Once I pushed past those discomforts, I discovered a deep and compelling passion, a connection with the Earth and the natural world that holds, for me, more power than any other. This is the value of expanding my sphere of comfort—that I can move past what might seem to be unconquerable discomfort to see and understand things that, until that moment, were eclipsed by my own distress. Every step outside my comfort zone is a step into understanding of the broader world, and a step into unselfish citizenship in a community of nature.

Despite my lofty ideal, and partly because of it, being comfortable now requires work. I have a habit of being comfortable in places where I once did not. It is still a choice, and I sometimes forget. When I am tired, hungry, thirsty, and sore, being comfortable is a chore.
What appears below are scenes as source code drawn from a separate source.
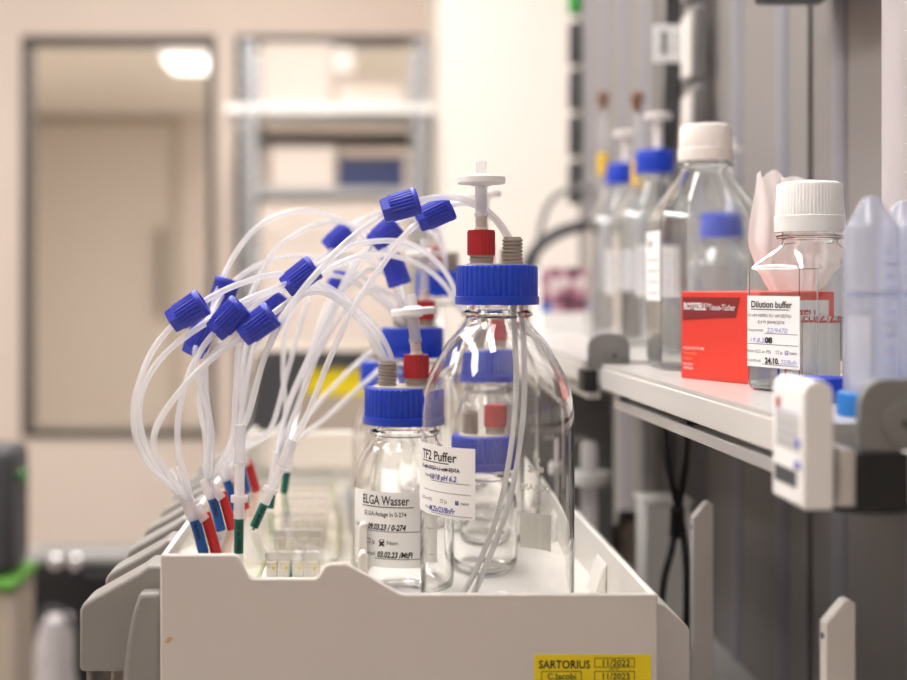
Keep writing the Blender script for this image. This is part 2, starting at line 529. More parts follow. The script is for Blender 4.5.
# yellow calibration sticker on the panel
st = MB()
p0 = at(534, 654.5, YP); p1 = at(651, 690.5, YP)
yS = YP - 0.0004
sticker = MB().box((p0.x, yS, p1.z), (p1.x, YP, p0.z)).build('sticker', 'yellow', inst, smooth=False)
tag(sticker, 'yellow calibration sticker with black print')
def fp(u, v): return (p0.x + u, yS - 0.0003, p0.z + v)
k = YP / F
def U(px): return (px - 534) * k
def V(py): return -(py - 654.5) * k
it = [('t', 'SARTORIUS', U(538.5), V(668), 0.0068, dict(xs=0.88, bold=0.00012)),
      ('t', '11/2022', U(601), V(665.6), 0.0053, dict(bold=0.00006)), ('t', '11/2023', U(601), V(679), 0.0053, dict(bold=0.00006)),
      ('t', 'C.Jacobi', U(547), V(679), 0.0053, dict(bold=0.00006)), ('t', 'geprüft', U(609), V(669.6), 0.002, {})]
for x0, x1, y0, y1 in ((594, 634.5, 658.3, 667.2), (594, 634.5, 671.5, 681), (541, 581.5, 671.5, 681)):
    t_ = 0.0004
    it += [('r', U(x0), U(x1), V(y0), V(y0) + t_), ('r', U(x0), U(x1), V(y1), V(y1) + t_), ('r', U(x0), U(x0) + t_, V(y1), V(y0)), ('r', U(x1) - t_, U(x1), V(y1), V(y0))]
lettering(it, fp, 'ink', sticker)
# small tan stain on the panel
c = at(169, 640, YP)
b = MB(); n = 14
b.add([(c.x + 0.0022 * math.cos(2 * PI * i / n) * (1 + 0.2 * math.sin(3 * i)), YP - 0.0002, c.z + 0.0018 * math.sin(2 * PI * i / n) + 0.001 * math.cos(2 * PI * i / n)) for i in range(n)], [tuple(range(n))])
tag(b.build('stain', 'stain', inst, smooth=False), 'small tan stain on the panel')

# clear lids over the left half of the deck
LZ = CZ - 0.170
def lid(y0, y1, label):
    t = thing('acrylic_lid', label, 'lid', (0, y0, LZ), group='clear lids over the valves')
    x0, x1 = XL + 0.0045, -0.004
    MB().box((x0, 0, -0.003), (x1, y1 - y0, 0)).build('plate', 'acrylic', t, smooth=False)
    e = MB()
    e.box((x0, -0.002, -0.004), (x1, 0, 0.0008)); e.box((x1, -0.002, -0.004), (x1 + 0.002, y1 - y0, 0.0008))
    e.build('edge', 'acrylic', t, smooth=False, fix=False)
lid(0.790, 1.085, 'clear acrylic lid just behind the notched front panel')
lid(1.090, 1.44, 'clear acrylic lid further back on the tray')
# white pillars beside the lids
for i, y in enumerate((0.806, 0.9, 1.0, 1.1, 1.2)):
    o = MB().prism([(-0.0035, 0), (0.0035, 0), (0.0035, 0.054), (0.002, 0.058), (-0.001, 0.058), (-0.0025, 0.055)], -0.005, 0.005)
    o = o.build('lid_pillar', 'white2', bevel=0.0012)
    o.location = (0.0015, y, DZ)
    tag(o, ['small white pillar beside the lid nearest the front panel', 'second small white pillar beside the lid', 'third small white pillar along the lid edge', 'fourth small white pillar along the lid edge', 'fifth small white pillar, far back along the lid edge'][i], 'pillar', 'white pillars along the lid')
# valve blocks under the lids
def valve_label(k, j):
    col = ('leftmost of four', 'second from left of four', 'third from left of four', 'rightmost of four')[j]
    if k == 0: return 'small white valve block in the notch of the front panel, ' + col
    row = ('', 'second', 'third', 'fourth', 'fifth', 'sixth', 'rearmost')[k]
    return 'white valve block under the lid, %s row, %s' % (row, col)
for k in range(7):
    for j, px in enumerate((258, 272, 287, 303)):
        x = (px + 4 - VX) / F * 0.8
        y = 0.803 + 0.08 * k
        t = thing('pinch_valve', valve_label(k, j), 'valve', (x, y, DZ), group='valve blocks under the lids')
        MB().box((-0.0036, 0, 0), (0.0036, 0.012, 0.034)).build('block', 'tagw', t, bevel=0.0006)
        MB().box((-0.0045, 0.003, 0.0342), (0.0045, 0.010, 0.040)).build('head', 'white', t, bevel=0.0006)
        if k < 3:
            MB().box((0.0008, -0.0005, 0.029), (0.0024, 0.0, 0.0315)).build('yellow_dot', 'pale_yellow', t, smooth=False)
b = MB()
for j in range(6):
    x = -0.07 + 0.0125 * j
    pts = [(x + random.uniform(-0.004, 0.004) + 0.004 * math.sin(i * 1.3 + j), 0.83 + 0.09 * i, DZ + 0.012 + 0.012 * ((i + j) % 2)) for i in range(7)]
    o = MB().tube(catmull(pts, 6), 0.0022, 8).build('transfer_tube', ['mint', 'tube', 'sl_green', 'tube', 'mint', 'tube'][j])
    tag(o, ['pale olive tube under the lid, nearest the red and blue sleeves', 'milky tube under the lid beside the olive one', 'green tube under the lid below the green sleeves', 'milky tube under the lid just right of the green one', 'pale olive tube under the lid right of the green one', 'milky tube under the lid beside the white pillars'][j], 'tube', 'tubes under the lid')

# grey reactor covers along the left side
def unit(k):
    Y = 0.80
    def q(px, py): p = at(px, py, Y); return (p.x, p.z - CZ)
    t = thing('bioreactor_unit', ['grey bioreactor cover at the front left corner of the tray', 'second grey bioreactor cover from the front', 'third grey bioreactor cover from the front', 'fourth grey bioreactor cover from the front', 'fifth grey bioreactor cover from the front', 'sixth grey bioreactor cover from the front', 'seventh grey bioreactor cover from the front', 'rearmost grey bioreactor cover of the row'][k], 'bioreactor', (0, Y + 0.0800 * k, CZ), group='grey bioreactor covers in a row')
    x1 = XL - 0.001
    o = [q(79, 668), q(80, 672), (x1, q(0, 672)[1]), (x1, q(0, 565.5)[1]), q(147, 566), q(138, 573), q(86, 602), q(82, 605.5), q(79.3, 611)]
    MB().prism(o, 0.0, 0.034).build('cover', 'cover', t, bevel=0.004, segs=4)
    o = [q(126, 680), q(127.5, 660), q(131, 632), q(136, 608), q(141, 593), q(143.5, 589.5), q(147, 588.5), (x1, q(0, 588.5)[1]), (x1, BZ - CZ + 0.001), q(126, 800)]
    o[-1] = (q(126, 0)[0], BZ - CZ + 0.001)
    MB().prism(o, -0.012, 0.030).build('clamp_block', 'cover', t, bevel=0.003, segs=3)
    ve = MB()
    cx = (q(79, 0)[0] + q(126, 0)[0]) / 2
    ve.T = Matrix.Translation((cx - 0.001, 0.016, 0))
    zt = q(0, 672)[1]
    ve.lathe([(0.012, zt - 0.16), (0.012, zt), (0.0112, zt), (0.0112, zt - 0.159)], 32)
    ve.build('vessel', 'acrylic', t)
    sl = MB(); sl.T = Matrix.Translation((cx - 0.001, 0.016, 0))
    sl.lathe([(0.0, BZ - CZ + 0.001), (0.02, BZ - CZ + 0.001), (0.02, zt - 0.161), (0.0, zt - 0.161)], 32)
    sl.build('vessel_base', 'cover', t)
for k in range(8):
    unit(k)

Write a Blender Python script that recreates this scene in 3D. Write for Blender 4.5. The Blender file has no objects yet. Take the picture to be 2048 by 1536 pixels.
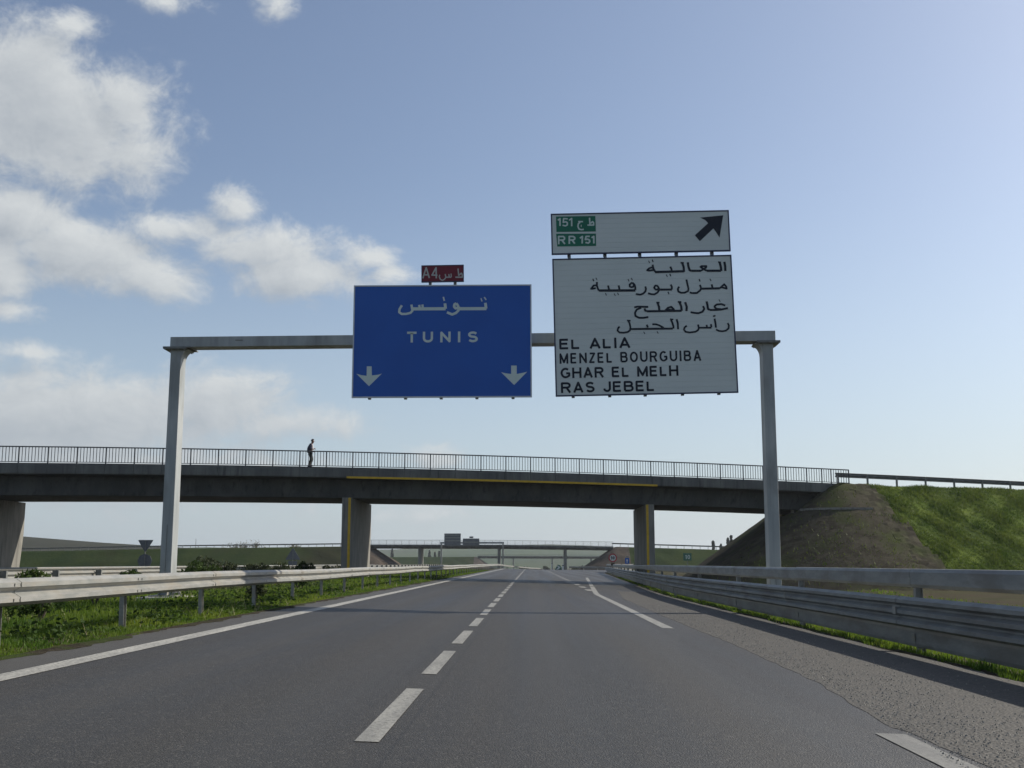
import bpy, bmesh, math, random
import numpy as np
from mathutils import Vector, Matrix
from mathutils.geometry import tessellate_polygon
R = math.radians
random.seed(7)
rng = np.random.default_rng(11)
scene = bpy.context.scene
COL = scene.collection

# ------------------------------------------------------------------ camera
cam_d = bpy.data.cameras.new("camera")
cam_o = bpy.data.objects.new("camera", cam_d)
COL.objects.link(cam_o)
cam_d.sensor_width = 36.0
cam_d.lens = 36.0 * 2250 / 2048
cam_d.clip_start = 0.05
cam_d.clip_end = 12000
cam_o.location = (0, 0, 1.136)
cam_o.rotation_euler = (R(90 + 9.0406), 0, R(0.9556))
scene.camera = cam_o

# ------------------------------------------------------------------ sky, sun, exposure
SUN = Vector((0.703, 0.422, 0.572)).normalized()
SUN_EL = math.asin(SUN.z)
SUN_AZ = math.atan2(SUN.x, SUN.y)

world = bpy.data.worlds.new("World")
scene.world = world
world.use_nodes = True
WT = world.node_tree
for n in list(WT.nodes):
    WT.nodes.remove(n)


class NT:
    """small helper for building node trees"""
    def __init__(self, tree):
        self.t = tree

    def node(self, kind, **kw):
        n = self.t.nodes.new(kind)
        for k, v in kw.items():
            setattr(n, k, v)
        return n

    def link(self, a, b):
        self.t.links.new(a, b)

    def put(self, sock, v):
        if hasattr(v, "is_output"):
            self.t.links.new(v, sock)
        else:
            sock.default_value = v

    def math(self, op, a, b=0.0, c=0.0, clamp=False):
        n = self.node("ShaderNodeMath", operation=op)
        n.use_clamp = clamp
        self.put(n.inputs[0], a)
        self.put(n.inputs[1], b)
        if len(n.inputs) > 2:
            self.put(n.inputs[2], c)
        return n.outputs[0]

    def smooth(self, v, lo, hi, a=0.0, b=1.0):
        n = self.node("ShaderNodeMapRange", interpolation_type='SMOOTHSTEP')
        self.put(n.inputs[0], v)
        n.inputs[1].default_value = lo
        n.inputs[2].default_value = hi
        n.inputs[3].default_value = a
        n.inputs[4].default_value = b
        return n.outputs[0]

    def mix(self, f, a, b, mode='MIX'):
        n = self.node("ShaderNodeMix", data_type='RGBA', blend_type=mode)
        self.put(n.inputs[0], f)
        self.put(n.inputs[6], a)
        self.put(n.inputs[7], b)
        return n.outputs[2]

    def noise(self, vec, scale, detail=4.0, rough=0.5, lac=2.0, dist=0.0):
        n = self.node("ShaderNodeTexNoise")
        if vec is not None:
            self.link(vec, n.inputs['Vector'])
        n.inputs['Scale'].default_value = scale
        n.inputs['Detail'].default_value = detail
        n.inputs['Roughness'].default_value = rough
        n.inputs['Lacunarity'].default_value = lac
        n.inputs['Distortion'].default_value = dist
        return n.outputs[0]

    def mapping(self, vec, loc=(0, 0, 0), scale=(1, 1, 1)):
        n = self.node("ShaderNodeMapping")
        self.link(vec, n.inputs[0])
        n.inputs[1].default_value = loc
        n.inputs[3].default_value = scale
        return n.outputs[0]


# cumulus masses: azimuth, elevation, half width, half height (degrees), density
CLOUDS = [(-25.3, 21.0, 5.6, 3.0, 1.35), (-21.9, 19.5, 3.2, 2.2, 1.0), (-21.0, 21.6, 1.6, 1.9, .9), (-25.4, 22.9, 2.2, 1.4, .95),
          (-23.9, 24.9, 2.0, 0.6, .6), (-19.2, 26.6, 1.5, 0.5, .7), (-13.5, 27.2, 1.0, 0.7, .8),
          (-25.3, 15.9, 2.3, 1.6, 1.1), (-22.8, 14.7, 3.9, 1.5, 1.15), (-19.5, 13.8, 2.7, 1.2, 1.0), (-26.5, 14.0, 2.2, 1.8, 1.2),
          (-18.3, 16.2, 2.7, 0.75, .85), (-15.3, 17.5, 1.1, 0.9, .9), (-13.7, 15.5, 3.4, 1.1, 1.1), (-11.9, 14.4, 3.3, 1.3, 1.15),
          (-8.4, 15.3, 1.7, 0.75, .9), (-7.4, 14.6, 1.2, 0.5, .8),
          (-23.7, 6.9, 8.4, 2.1, 1.3), (-15.9, 7.7, 4.0, 1.6, 1.1), (-12.7, 6.9, 3.3, 1.0, .9), (-4.9, 5.2, 1.4, 0.6, .75),
          (-25.5, 11.7, 1.2, 0.35, .6), (-24.5, 9.8, 1.4, 0.3, .45), (-21.5, 4.4, 11.0, 1.6, .9),
          (-6.1, 2.4, 2.6, 0.4, .5), (-1.0, 3.6, 1.2, 0.3, .35)]


def cloud_group():
    g = bpy.data.node_groups.new("cloud_density", "ShaderNodeTree")
    g.interface.new_socket("AzEl", in_out='INPUT', socket_type='NodeSocketVector')
    g.interface.new_socket("Density", in_out='OUTPUT', socket_type='NodeSocketFloat')
    n = NT(g)
    gi = n.node("NodeGroupInput")
    go = n.node("NodeGroupOutput")
    v = gi.outputs[0]
    acc = None
    for (a, e, sa, se, d) in CLOUDS:
        sa, se = sa * 1.22, se * 1.22
        m = n.mapping(v, (-a / sa, -e / se, 0), (1 / sa, 1 / se, 0))
        ln = n.node("ShaderNodeVectorMath", operation='LENGTH')
        n.link(m, ln.inputs[0])
        s = n.math('MULTIPLY_ADD', ln.outputs['Value'], -d, d)
        acc = s if acc is None else n.math('SMOOTH_MAX', acc, s, 0.25)
    sx = n.node("ShaderNodeSeparateXYZ")
    n.link(v, sx.inputs[0])
    big = n.noise(n.mapping(v, (3.1, 0.7, 2.0), (1, 1.5, 1)), 0.085, 5, 0.55)
    # the cloud bank goes on round the left of the sky, thinning towards the sun
    side = n.smooth(sx.outputs[0], -34.0, -26.0, 1.0, 0.0)
    gen = n.math('MULTIPLY_ADD', big, 6.0, -3.3)
    gen = n.math('MULTIPLY_ADD', side, 4.0, n.math('SUBTRACT', gen, 4.0))
    acc = n.math('MAXIMUM', acc, gen)
    acc = n.math('MAXIMUM', acc, -0.8)
    f1 = n.noise(n.mapping(v, (9.0, 4.0, 1.0), (1, 1.35, 1)), 0.36, 12, 0.66, 2.1, 0.3)
    acc = n.math('ADD', acc, n.math('MULTIPLY_ADD', f1, 2.1, -1.05))
    n.link(acc, go.inputs[0])
    return g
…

My, and our, instinct in such times is to blame others, to complain, or to be sullen. When I am at my best, I notice my hunger and eat; notice my thirst and drink; stretch tired muscles and rest as needed; and all smoothly, without interfering with my tasks at the time. When I am at my worst, I do none of these things and only wish that I had after the fact.

My only choice, then, is to make the expansion of my comfort zone a practice. I can habituate myself to discomforts, thus lessening them. I can negate the things that slow me, or interfere with my clarity of purpose. But the strongest and most effective thing I can do is to choose, mindfully, to be comfortable when I am not, and to be still when my mind is agitated. This choice, repeatedly made, is the habit that truly carries through. This is the choice that makes discomfort something to pursue rather than something to flee.